Sick of Ads? Don't Read This

SAN FRANCISCO (08/08/2000) - Despite debates over the efficacy of online advertising, companies continue to pour more cash into their Internet ad campaigns.

The Internet Advertising Bureau and consulting firm PricewaterhouseCoopers LLP announced Monday that first-quarter advertising spending on the Net reached US$1.95 billion, a 10 percent climb over year-end 1999 figures and a 182 percent leap over the first quarter of last year.

"We have become accustomed to the continued sustained growth of online ad revenues, and the report for the first quarter of 2000 continues that very trend," says Rich LeFurgy, chairman of the IAB and general partner of WaldenVC.

Another new study conducted by merchant bank Veronis, Suhler & Associates estimates that Internet advertising will quadruple to $24 billion in 2004, surpassing cable, network TV and consumer magazine advertising.

According to the IAB report, the categories that led online ad spending during the first quarter were consumer-related (31 percent), financial services (15 percent), computing (15 percent), new media (12 percent) and business services (10 percent).

Companies still favor banner advertising online, which accounted for 52 percent of first-quarter Internet ads. For the first time, the IAB's report analyzed classified, referral and rich-media advertising data. Combined, the new categories accounted for almost 10 percent of online advertising.
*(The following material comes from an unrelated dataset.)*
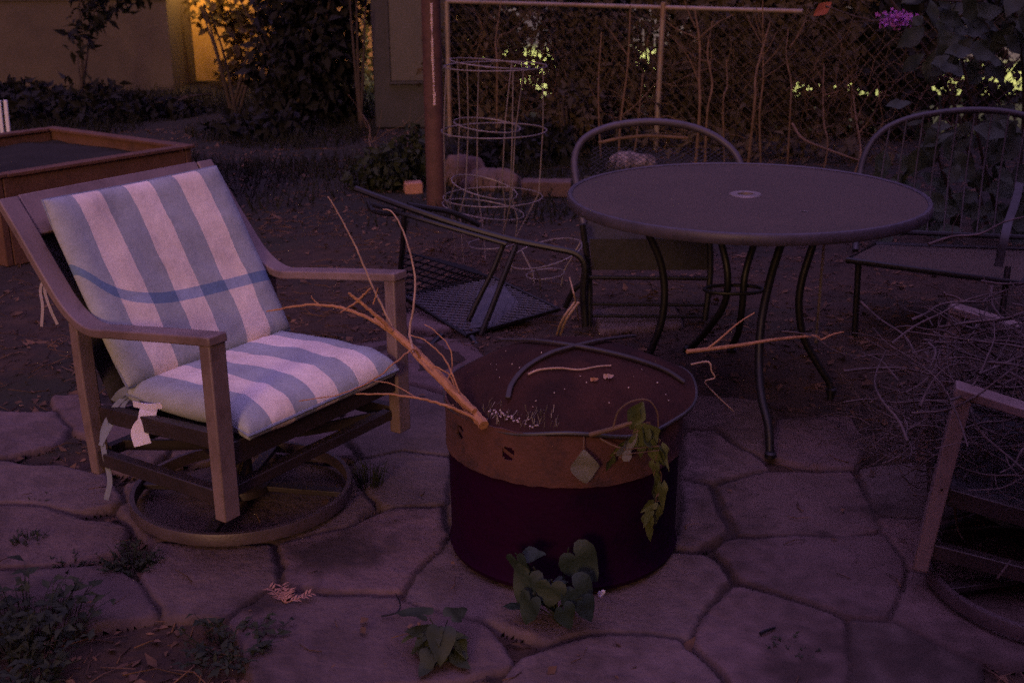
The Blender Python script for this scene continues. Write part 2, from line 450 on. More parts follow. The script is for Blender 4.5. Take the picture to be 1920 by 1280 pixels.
def build_patio():
    polys = [[P(u, v, z=0) for u, v in s_] for s_ in STONES + BACK]
    st = .0075
    gx = np.arange(-1.95, 1.75, st); gy = np.arange(1.78, 4.95, st)
    PXg, PYg = np.meshgrid(gx, gy)
    wx = np.empty(PXg.shape); wy = np.empty(PXg.shape); fn = np.empty(PXg.shape); cr = np.empty(PXg.shape)
    for j, y in enumerate(gy):
        for i, x in enumerate(gx):
            q = V((x * 7, y * 7, 0)); n1 = noise.noise(q); n2 = noise.noise(V((x * 23, y * 23, 4)))
            wx[j, i] = .016 * n1 + .007 * n2
            wy[j, i] = .016 * noise.noise(V((x * 7, y * 7, 9))) + .006 * n2
            fn[j, i] = n2; cr[j, i] = noise.noise(V((x * 2.6, y * 2.6, 20)))
    X_, Y_ = PXg + wx, PYg + wy
    D = np.stack([sdist(X_, Y_, p) for p in polys])
    idx = D.argmin(0); d1 = D.min(0); D2 = D.copy(); np.put_along_axis(D2, idx[None], 1e9, 0); d2 = D2.min(0)
    s = np.minimum((d2 - d1) / 2, .035 - d1)
    w = .0035 + .011 * np.clip(cr + .05, 0, 1)
    e = np.clip((s - w + .0045 * fn) / .008, -1, 1)
    t = np.clip((e + .45) / 1.1, 0, 1); t = t * t * (3 - 2 * t)          # 1 on the stone, 0 in the joint
    rgp = np.random.RandomState(3)
    sx, sy, sz = rgp.uniform(-.010, .010, len(polys)), rgp.uniform(-.006, .006, len(polys)), rgp.uniform(-.003, .003, len(polys))
    sz[len(STONES):] += .022
    cx = np.array([sum(q.x for q in p) / len(p) for p in polys]); cy = np.array([sum(q.y for q in p) / len(p) for p in polys])
    top = sz[idx] + sx[idx] * (PXg - cx[idx]) + sy[idx] * (PYg - cy[idx]) + .0012 * fn + .0025 * cr + .0016 * np.round(cr * 2.6 + fn * .7)
    z = top * t + (-.015 + .003 * fn) * (1 - t)
    keep = (d1 < .034)
    z = z - .03 * np.clip((d1 - .014) / .02, 0, 1)
    tn = rgp.uniform(.76, 1.16, (len(polys), 1)) * rgp.uniform(.965, 1.035, (len(polys), 3))
    used = np.zeros(PXg.shape, bool); q4 = keep[:-1, :-1] & keep[1:, :-1] & keep[:-1, 1:] & keep[1:, 1:]
    used[:-1, :-1] |= q4; used[1:, :-1] |= q4; used[:-1, 1:] |= q4; used[1:, 1:] |= q4
    vid = np.full(PXg.shape, -1); vid[used] = np.arange(used.sum())
    verts = np.stack([PXg[used], PYg[used], z[used]], 1)
    jj, ii = np.nonzero(q4)
    faces = np.stack([vid[jj, ii], vid[jj, ii + 1], vid[jj + 1, ii + 1], vid[jj + 1, ii]], 1)
    me = bpy.data.meshes.new('patio'); me.from_pydata(verts.tolist(), [], faces.tolist())
    at = me.attributes.new('tone', 'FLOAT_COLOR', 'POINT')
    soil = np.array([.25, .20, .15])
    dark_mix = np.zeros(PXg.shape)
    for (u, v, r) in ((1720, 1225, .42), (1850, 1110, .34), (1640, 960, .16), (1500, 1260, .16), (250, 1240, .34), (30, 1250, .4), (640, 1040, .16), (1550, 1000, .07), (480, 1130, .08), (1500, 770, .12), (820, 1245, .06), (1640, 830, .12)):  # patches blending the stone tone darker; those at the front left are soil
        q = P(u, v, z=0); dark_mix = np.maximum(dark_mix, 1.15 - np.hypot(PXg - q.x, (PYg - q.y) * 1.3) / r)
    dark_mix = np.maximum(dark_mix, .75 - s / .030)            # soil spilling over the edges
    dark_mix = np.clip(dark_mix * 1.25 + .9 * cr + .6 * fn - .12, 0, 1) * .85
    tt = t * (1 - dark_mix)
    colr = tn[idx][used] * tt[used][:, None] + soil * (1 - tt[used][:, None])
    at.data.foreach_set('color', np.concatenate([colr, np.ones((len(colr), 1))], 1).astype(np.float32).ravel())
    me.polygons.foreach_set('use_smooth', [True] * len(faces)); me.materials.append(M['stone'])
    o = bpy.data.objects.new('patio', me); COL.objects.link(o); return o
tag(build_patio(), kind='structure')
rg = random.Random(4)

def in_poly(x, y, poly):
    c = False
    for i in range(len(poly)):
        a, b = poly[i], poly[i - 1]
        if (a.y > y) != (b.y > y) and x < (b.x - a.x) * (y - a.y) / (b.y - a.y) + a.x: c = not c
    return c
WPOLY = [[P(u, v, z=0) for u, v in s_] for s_ in STONES]
def on_stone(x, y): return any(in_poly(x, y, p) for p in WPOLY)

# leaf litter
bm = bmesh.new()
rg = random.Random(9)
n = 0
while n < 15000:
    y = 1.9 + 8.6 * rg.random() ** 1.25; x = rg.uniform(-.5, .5) * (y * .98) + rg.uniform(-.2, .2)
    on = on_stone(x, y)
    if on and rg.random() < .972: continue
    if y < 4 and not on and rg.random() < .35: continue
    dens = .5 + .9 * noise.noise(V((x * 1.1, y * 1.1, 11)))
    if not on and rg.random() > dens + .25: continue
    z = (0.002 if on else gz(x, y)) + .004
    a = rg.uniform(0, TAU); d = V((math.cos(a), math.sin(a), rg.uniform(-.05, .35)))
    k = rg.random()
    if k < .62:
        L = rg.choice((.018, .024, .03, .05)) * rg.uniform(.6, 1.2) * (.6 if on else 1)
        leaf(bm, (x, y, z), d, V((rg.uniform(-.5, .5), rg.uniform(-.5, .5), 1)), L, L * rg.uniform(.3, .7), rg.uniform(-.4, .6), rg.uniform(-.3, .4))
    else:
        L = rg.uniform(.04, .16) * (.5 if on else 1)
        p = V((x, y, z)); q = p + V((d.x, d.y, rg.uniform(0, .12))) * L
        m_ = (p + q) / 2 + rvec(rg) * L * .12
        tube(bm, [p, m_, q], rg.uniform(.0008, .0022), 3)
    n += 1
tag(build('leaf_litter', bm, M['litter'], auto=False), 'dry brown leaf and twig litter strewn over the bare soil', 'leaf litter', kind='stuff')

# short rough grass in the back yard
bm = bmesh.new(); rg = random.Random(12); n = 0
while n < 17000:
    y = rg.uniform(6.6, 13.4); x = rg.uniform(-.49, .1) * y + .1
    if y < 8 and rg.random() < .6: continue
    if noise.noise(V((x * .8, y * .8, 2))) < -.15: continue
    p = V((x, y, gz(x, y) - .01)); h = rg.uniform(.05, .16)
    a = rg.uniform(0, TAU); d = V((math.cos(a), math.sin(a), 0)); lean = V((rg.uniform(-.6, .6), rg.uniform(-.6, .6), 1)) * h
    w = d * .006
    v0, v1, v2 = bm.verts.new(p - w), bm.verts.new(p + w), bm.verts.new(p + lean)
    bm.faces.new((v0, v1, v2)); n += 1
tag(build('grass', bm, M['grass'], auto=False), 'dark rough grass across the back yard', 'grass', kind='stuff')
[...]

The report also gauged what criteria advertisers used when purchasing online ads. Almost 50 percent of online advertising deals were based on a combination of CPM (cost per 1,000 impressions) and performance-based advertising.

Forty-two percent of advertising deals were impression-based only, while only 10 percent were performance-based.

Although the numbers are not in yet, the IAB expects online ad-spending growth to slow during the second quarter, following the rash of dot-com closures and recent market volatility.